Cold-storage trailers have been used to supplement local morgues
Several counties in Ohio, a state with one of the highest rates of drug overdose deaths in the US, are routinely running out of space in their local morgues, The Canton Repository and NBC News reported. They have has to borrow temporary cold-storage trailers, normally intended for disaster response, from the state’s health department. Drugs aren’t the only reason for the morgue shortage—the suicide rate in the area has also gone up, according to local law enforcement —but they are a significant factor. In March, an investigator told NBC that “the new thing” was mixing methamphetamine with carfentanil.
Funeral homes and crime labs have to store Narcan…
In Canada, where the problem is just as acute, funeral homes started keeping naloxone in case mourners or their staff handling bodies accidentally overdose on drugs. Crime labs also now have extra doses of the treatment on hand.
…librarians have to administer it…
In Philadelphia, librarians at one location have become so accustomed to overdoses in the bathroom they can tell what kind of drug the victim had used by the sound they make falling to the floor—sliding down for heroin, collapsing for fentanyl, reported Philadelphia Inquirer columnist Mike Newall. Librarians in North Philadelphia have been training how to use Narcan. One of them had to use it on four people.
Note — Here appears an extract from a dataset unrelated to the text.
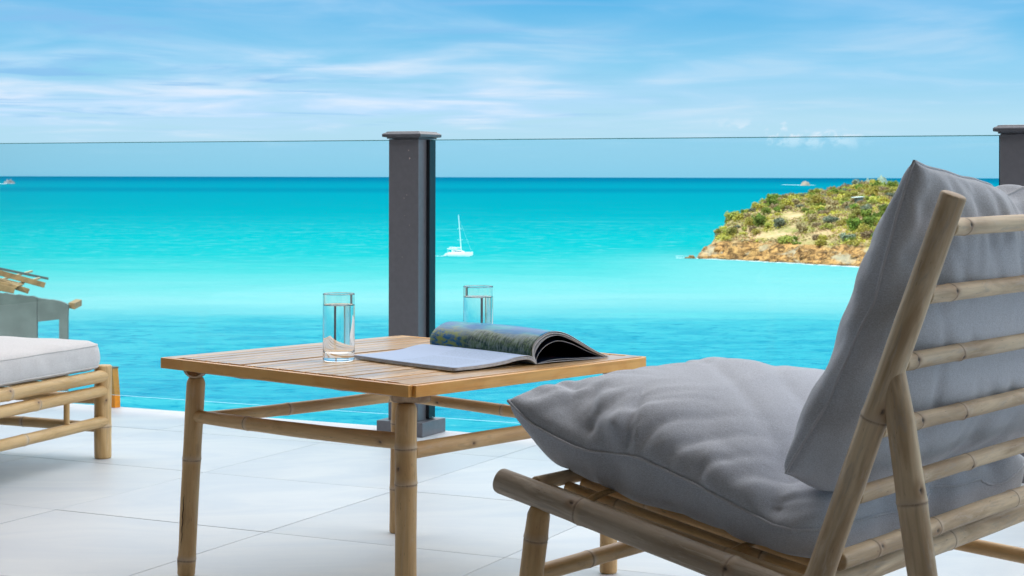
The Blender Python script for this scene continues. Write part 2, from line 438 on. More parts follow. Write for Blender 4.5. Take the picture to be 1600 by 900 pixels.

…and officers have started to carry it to save their K-9 partners
A small amount of fentanyl can kill a human, but it takes even less for dogs. Last year, three dogs in Florida had to be rushed to a vet after ingesting the drug, which they can also absorb through their paws. “Dogs are not looking for drugs with their eyes and feeling with their fingers; they’re literally breathing it in and inhaling it,” Brian Foley, deputy police chief in Hartford, Connecticut told CBS News. In Massachusetts, officers are now carrying Narcan inhalers for K-9 partners.